Di Ame Finanziaria De Benedetti deteneva una quota di poco inferiore a un terzo. Questo, in base al sistema della catena di controllo, vuol dire che di suo di quegli 80 miliardi che ora ingiustamente rinfaccia a Scalfari, comunque ne pianse solo poco più di 3 miliardi. La cifra è risultato di una serie di divisioni: 80 diviso 2 fa 40 (la quota AmeF. 40 diviso 3 fa 13 (la quota Cir), 13 diviso 2 fa 6,5 (la quota Cofide), 6,5 diviso 2 fa 3,3 (la quota finale di competenza della persona fisica).
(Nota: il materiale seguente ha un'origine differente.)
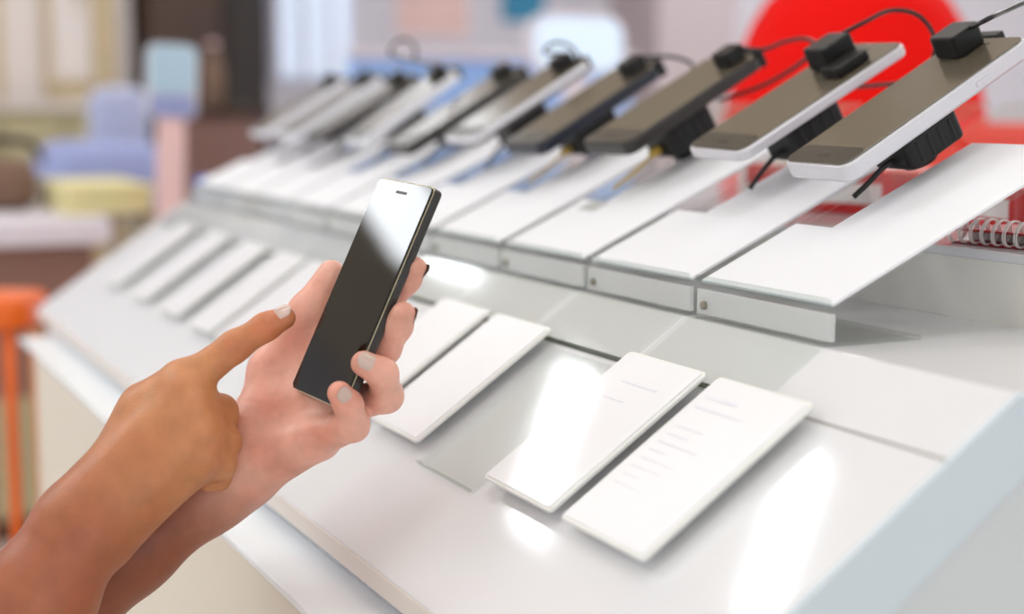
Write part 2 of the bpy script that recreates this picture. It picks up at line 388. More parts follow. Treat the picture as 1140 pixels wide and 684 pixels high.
def sheet(xr, label, block=False, hole=True):
    w = 0.146 * S - 0.004; ln = 0.195; step = 0.078; cut = 0.036
    t = thing('info_sheet', label, 'sheet', slope_frame((xr - 0.073 * S, YP, ZP), BP), 'white information sheets under the phones')
    bm = bmesh.new()
    add_prism(bm, [(-w / 2, 0.0025), (w / 2, 0.0025), (w / 2, ln), (-w / 2 + cut, ln), (-w / 2 + cut, step), (-w / 2, step)], 0.0031, 0.0046, axis=2)
    link('paper', bm, 'sheet', t)
    if block:
        bm = bmesh.new(); add_box(bm, (-w / 2 + cut * 0.45, step * 0.80, 0.00462), (-w / 2 + cut * 1.15, step * 0.99, 0.0048))
        tag(link('printed_block', bm, 'greyprint', t), 'grey printed rectangle')
    return t

PW, PL, PT = 0.067, 0.136, 0.0085
YPH, ZPH = 0.561, 1.3668
PHONES = [  # right edge X, slope, yaw, body, width, length, thickness, label
    (-0.722, 30.0, -0.02, 'bodysil', 0.066, 0.156, 0.0115, 'large blurred display phone with broad white edge, nearest the right side', 'white'),
    (-0.829, 29.6, -0.045, 'bodysil', 0.072, 0.147, 0.0080, 'display phone with slim silver edge and big black clamp, in front of the red chair', 'silver'),
    (-0.980, 29.5, 0.02, 'bodyblk', 0.071, 0.136, 0.0105, 'charcoal display phone with rounded end, between the silver-edged phone and the navy-sided phone', 'black'),
    (-1.124, 30.0, 0.03, 'bodynavy', 0.070, 0.134, 0.0110, 'navy-sided display phone with square black clamp at its top end', 'navy'),
    (-1.255, 31.0, 0.00, 'bodywht', 0.072, 0.138, 0.0090, 'white display phone with black stripe along its side', 'white'),
    (-1.413, 30.5, 0.00, 'bodyblk', 0.068, 0.150, 0.0110, 'blurred black display phone just beyond the white striped phone', 'black'),
    (-1.545, 34.0, -0.05, 'bodywht', 0.070, 0.134, 0.0100, 'blurred white display phone, seventh in the row from the right', 'white'),
    (-1.675, 30.0, 0.00, 'bodyblk', 0.068, 0.134, 0.0100, 'blurred black display phone, eighth in the row from the right', 'black'),
    (-1.790, 31.0, 0.00, 'bodywht', 0.072, 0.136, 0.0105, 'blurred white display phone, ninth in the row from the right', 'white'),
    (-1.915, 31.0, 0.00, 'bodywht', 0.068, 0.134, 0.0100, 'blurred white display phone farthest along the row', 'white'),
]
def phone_parts(t, w, l, th, body, band=False, dark=True):
    b = link('body', slab(w, l, 0.009, 0, th, 0.0022, 0, l / 2), body, t, smooth=False)
    link('front_glass', slab(w - 0.003, l - 0.003, 0.008, th + 0.00005, th + 0.0007, 0.0003, 0, l / 2), 'screen', t)
    link('bezel', slab(w - 0.0045, 0.018, 0.006, th + 0.00075, th + 0.0009, 0.0001, 0, 0.0115), 'chin', t)
    bm = bmesh.new(); add_slab(bm, 0.011, 0.0035, 0.0016, th + 0.00095, th + 0.0011, 0.00005, 0, 0.010)
    link('home_button', bm, 'bodyblk', t)
    link('earpiece', slab(0.013, 0.0018, 0.0008, th + 0.00075, th + 0.0009, 0.00005, 0, l - 0.009), 'chin', t)
    link('side_button', box((w / 2 - 0.0003, l * 0.68, th * 0.35), (w / 2 + 0.0006, l * 0.75, th * 0.62), 0.0003), body, t)
    if band:
        bm = bmesh.new(); add_slab(bm, w + 0.0012, l + 0.0012, 0.0096, th * 0.10, th * 0.42, 0.0001, 0, l / 2)
        tag(link('side_stripe', bm, 'chin', t), 'black stripe round the edge')
    return b
def clamp(t0m, w, l, th, label, big, cable_pts, off):
    """black anti-theft sensor on the top end of the phone, cable in world points."""
    t = thing('security_clamp', label, 'security clamp', t0m, 'black security clamps on the phones')
    inv = t0m.inverted()
    z = th + 0.0011
    if big:
        link('housing', slab(0.026, 0.026, 0.003, z, z + 0.017, 0.0018, off, l - 0.030), 'black', t)
        link('bracket', slab(0.021, 0.028, 0.0025, z, z + 0.007, 0.0012, off + 0.0237, l - 0.038), 'black', t)
    else:
        link('housing', slab(0.020 + 0.004 * (off < 0), 0.019 + 0.004 * (off < 0), 0.003, z, z + 0.012 + 0.003 * (off < 0), 0.0015, off, l - 0.014 - 0.004 * (off < 0)), 'black', t)
        link('grip', slab(0.026, 0.007, 0.0015, -0.002, z, 0.0008, off, l + 0.0042), 'black', t)
    zz = z + (0.015 if big else 0.009)
    if cable_pts:
        start = Vector((off, l - (0.018 if big else 0.006), zz))
        pts = [start] + [inv @ p for p in cable_pts]
        link('cable', tube(pts, 0.0016, 8, 10), 'cable', t, smooth=True)
    return t
def puck(phm, xr, w, l, th, label, yellow=False):
    """black sensor block between the phone's back and the stand panel."""
    c = phm @ Vector((0.004, l * 0.44, 0)); n = (phm.to_3x3() @ Vector((0, 0, 1))).normalized()
    pn = Vector((0, -math.sin(math.radians(BP)), math.cos(math.radians(BP)))); p0 = Vector((0, YP, ZP)) + pn * 0.0052
    d = (c - p0).dot(pn) / n.dot(pn)
    m = phm.copy(); m.translation = c - n * d
    t = thing('security_puck', label, 'security puck', m, 'black security pucks under the phones')
    bm = bmesh.new(); add_slab(bm, 0.040, 0.044, 0.005, d * 0.34, d - 0.0002, 0.0025, 0.004, 0)
    for k in range(4): add_slab(bm, 0.0415, 0.003, 0.0014, d * 0.40, d - 0.004, 0.0008, 0.004, -0.014 + 0.009 * k)
    link('housing', bm, 'black', t)
    link('post', lathe([(0.011, 0.0034), (0.010, 0.006), (0.008, 0.008), (0.008, d * 0.34)], 20), 'black', t, smooth=True)
    q = [Vector((0.004, -0.021, d * 0.55)), Vector((0.002, -0.030, d * 0.50)), Vector((-0.002, -0.040, d * 0.36)), Vector((-0.006, -0.050, 0.0075))]
    if yellow:
        link('plug', slab(0.007, 0.009, 0.002, d * 0.48, d * 0.66, 0.001, 0.004, -0.0265), 'yellow', t)['label'] = 'ochre yellow plug'
        link('cord', tube([Vector((0.004, -0.028, d * 0.55)), Vector((0.000, -0.038, d * 0.46)), Vector((-0.007, -0.050, d * 0.34)), Vector((-0.016, -0.062, 0.0085))], 0.0014, 8), 'yellow', t, smooth=True)['label'] = 'ochre yellow cord'
    else:
        link('cord', tube(q, 0.0018, 8), 'cable', t, smooth=True)
CABLES = {
    0: [(1098, 22, 0.90), (1120, 12, 0.92), (1150, 0, 0.95), (1200, -10, 1.0)],
    1: [(962, 25, 1.04), (990, 12, 1.05), (1018, 15, 1.05), (1036, 32, 1.05), (1041, 55, 1.05), (1030, 78, 1.06), (1006, 91, 1.08), (975, 95, 1.10), (950, 97, 1.12)],
    2: [(850, 55, 1.16), (872, 47, 1.16), (892, 43, 1.15), (904, 46, 1.14), (907, 56, 1.14), (880, 78, 1.16), (845, 97, 1.19), (800, 112, 1.22)],
    3: [(742, 63, 1.30), (756, 65, 1.30), (768, 70, 1.30), (774, 79, 1.30), (775, 90, 1.31)],
    4: [(606, 58, 1.42), (615, 48, 1.42), (630, 49, 1.42), (641, 58, 1.42), (641, 70, 1.43), (632, 77, 1.44)],
    6: [(438, 62, 1.60), (440, 48, 1.6), (452, 44, 1.6), (462, 52, 1.6), (462, 66, 1.62)],
}
for i, (xr, sl, yaw, body, w, l, th, label, _c) in enumerate(PHONES):
    n = i + 1
    m = slope_frame((xr - w / 2, YPH, ZPH + (-0.002, 0.004, 0.005, 0.001, 0.004, -0.007, -0.003, 0, 0, 0)[i]), sl, yaw)
    m = m @ Matrix.Translation((0, 0, -th))
    t = thing('smartphone', label, 'phone', m, 'phones on the display stands')
    phone_parts(t, w, l, th, body, band=(i == 4))
    off = {0: -0.010, 1: -0.008, 2: 0.016, 3: 0.016}.get(i, 0.010)
    clamp(m, w, l, th, 'black security clamp on the %s' % ('broad white-edged phone at the right', 'slim silver-edged phone in front of the red chair', 'charcoal phone with rounded end',
          'navy-sided phone', 'white phone with the black stripe', 'blurred black phone beyond the white striped one', 'seventh phone from the right', 'eighth phone from the right',
          'ninth phone from the right', 'farthest phone in the row')[i], i == 1, [at(*c) for c in CABLES[i]] if i in CABLES else None, off)
    puck(m, xr, w, l, th, 'black security puck holding up the %s' % ('broad white-edged phone at the right', 'slim silver-edged phone in front of the red chair', 'charcoal phone, ridged and with a yellow plug',
          'navy-sided phone, with a yellow cord', 'white phone with the black stripe', 'blurred black phone beyond the white striped one', 'seventh phone from the right', 'eighth phone from the right',
          'ninth phone from the right', 'farthest phone in the row')[i], i in (2, 3))
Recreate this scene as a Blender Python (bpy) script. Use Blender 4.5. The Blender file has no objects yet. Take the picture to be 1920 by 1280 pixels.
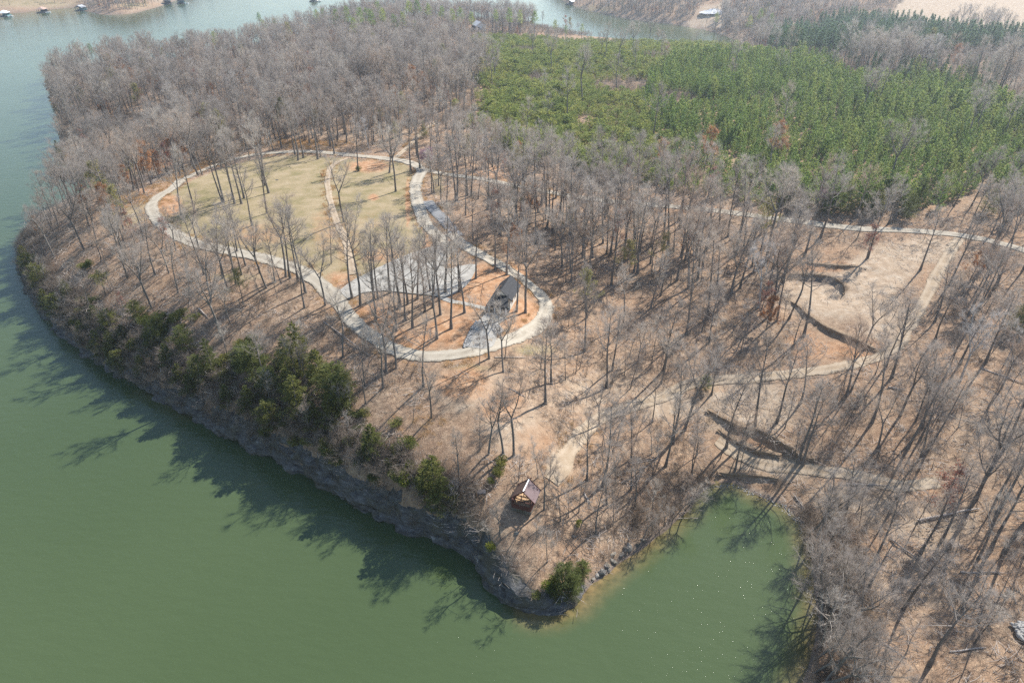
import bpy, bmesh, math, random, time
import numpy as np
from mathutils import Vector, Matrix
T0 = time.time()
random.seed(7)
RNG = np.random.default_rng(11)
R = math.radians
SC = bpy.context.scene
COL = SC.collection

# ------------------------------------------------------------------ camera, sky, sun, exposure
CAM_H, PITCH, FPX = 95.0, R(32.0), 1280.0
cd = bpy.data.cameras.new('camera'); cam = bpy.data.objects.new('camera', cd); COL.objects.link(cam)
cam.location = (0, 0, CAM_H); cam.rotation_euler = (R(90) - PITCH, 0, 0)
cd.sensor_width = 36; cd.lens = 24; cd.clip_start = 1; cd.clip_end = 20000
SC.camera = cam
SUN_AZ, SUN_EL = R(45), R(44)                       # azimuth clockwise from +Y
sdir = Vector((math.sin(SUN_AZ) * math.cos(SUN_EL), math.cos(SUN_AZ) * math.cos(SUN_EL), math.sin(SUN_EL)))
w = bpy.data.worlds.new('World'); SC.world = w; w.use_nodes = True
wn = w.node_tree; sky = wn.nodes.new('ShaderNodeTexSky'); sky.sky_type = 'NISHITA'; sky.sun_disc = False
sky.sun_elevation = SUN_EL; sky.sun_rotation = SUN_AZ; sky.air_density = 1.2; sky.ozone_density = 1.0; sky.dust_density = 0.4
bg = wn.nodes['Background']; bg.inputs['Strength'].default_value = 0.11
wn.links.new(sky.outputs[0], bg.inputs[0])
sl = bpy.data.lights.new('sun', 'SUN'); sl.energy = 5.0; sl.angle = R(0.5); sl.color = (1.0, 0.95, 0.88)
sun = bpy.data.objects.new('sun', sl); COL.objects.link(sun); sun.location = (200, 200, 300)
sun.rotation_euler = sdir.to_track_quat('Z', 'Y').to_euler()
SC.view_settings.view_transform = 'Standard'; SC.view_settings.look = 'None'
SC.view_settings.exposure = 0.88; SC.view_settings.gamma = 1; SC.view_settings.use_curve_mapping = False
cy = SC.cycles
cy.max_bounces = 4; cy.diffuse_bounces = 2; cy.glossy_bounces = 2; cy.transmission_bounces = 2; cy.volume_bounces = 0
cy.transparent_max_bounces = 4; cy.use_adaptive_sampling = False; cy.use_denoising = False; cy.denoiser = 'OPENIMAGEDENOISE'; cy.denoising_input_passes = 'RGB_ALBEDO_NORMAL'; cy.denoising_prefilter = 'ACCURATE'
cy.sample_clamp_indirect = 4; cy.sample_clamp_direct = 14; cy.caustics_reflective = False; cy.caustics_refractive = False

# ------------------------------------------------------------------ helpers: projection, noise, polygons
CT, ST = math.cos(PITCH), math.sin(PITCH)
def ray(px, py):
    u = (np.asarray(px, float) - 960) / FPX; v = -(np.asarray(py, float) - 640) / FPX
    return np.stack([u, CT + v * ST, -ST + v * CT], -1)
def at0(px, py, z=0.0):
    d = ray(px, py); t = (z - CAM_H) / d[..., 2]
    return d[..., :2] * t[..., None]
def pix(x, y, z):
    dz = np.asarray(z) - CAM_H; f = np.asarray(y) * CT - dz * ST; f = np.where(f > .1, f, .1)
    return 960 + FPX * np.asarray(x) / f, 640 - FPX * (np.asarray(y) * ST + dz * CT) / f
def hash2(i, j, s):
    h = (i.astype(np.int64) * 374761393 + j.astype(np.int64) * 668265263 + s * 982451653) & 0x7fffffff
    h = ((h ^ (h >> 13)) * 1274126177) & 0x7fffffff
    return ((h ^ (h >> 16)) & 0xffff) / 65535.0
def vnoise(x, y, sc, s=0):
    x = np.asarray(x) / sc; y = np.asarray(y) / sc
    i = np.floor(x); j = np.floor(y); fx = x - i; fy = y - j
    fx = fx * fx * (3 - 2 * fx); fy = fy * fy * (3 - 2 * fy)
    return (hash2(i, j, s) * (1 - fx) + hash2(i + 1, j, s) * fx) * (1 - fy) + (hash2(i, j + 1, s) * (1 - fx) + hash2(i + 1, j + 1, s) * fx) * fy
def fbm(x, y, sc, s=0, o=3):
    a = 0; n = 0
    for k in range(o):
        a = a + vnoise(x, y, sc / 2 ** k, s + k * 7) / 2 ** k; n += 1 / 2 ** k
    return a / n
def sstep(a, b, x):
    t = np.clip((x - a) / (b - a), 0, 1); return t * t * (3 - 2 * t)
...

Fu allora, nel 1989, che Scalfari monetizzò i frutti del suo genio, non uno o due anni dopo ai tempi della guerra di Segrate. E la sua partecipazione non era tanto modesta, perché portava al controllo dell’Espresso e di Repubblica. E il prezzo corrispondeva al valore di Borsa in quel momento. Non è pensabile che sia stato manipolato per portare la quota di Scalfari a quel livello. Era per Repubblica un momento magico, era arrivata a vendere più di 800 mila copie. La crisi era appena iniziata ma non conveniva insistere. Al Governo c’era Carlo Azeglio Ciampi, amico di Scalfari e di De Benedetti. Repubblica, nata anti, diventò quasi governativa: da un mese all’altro perse 100 mila copie. Ma Ciampi aggiudicò a Omnitel, controllata da Olivetti, controllata da De Benedetti, la licenza dei telefonini

Questa è una storia nella storia, che Giovanni Valentini ha raccontato nel suo intrigante e bel libro. Valentini, che è stato direttore dell’Espresso per quasi dieci anni, resse il timone del settimanale durante l’anni di occupazione berlusconiana, per poi essere licenziato in tronco, il giorno dopo la spartizione. Fu poi vice direttore di Repubblica, perché Scalfari confidava nelle sue capacità professionali e morali. Valentini, voltando pagina e cancellando l’affronto subito, ebbe poi un ruolo chiave nella conferma della licenza anche da parte del Governo Berlusconi, Come racconta nel suo libro, l’amicizia con Giuseppe Tatarella, mente di An e ministro delle Poste, pugliese come Valentini, fu funzionale alla salvezza dell’Olivettie di De Benedetti.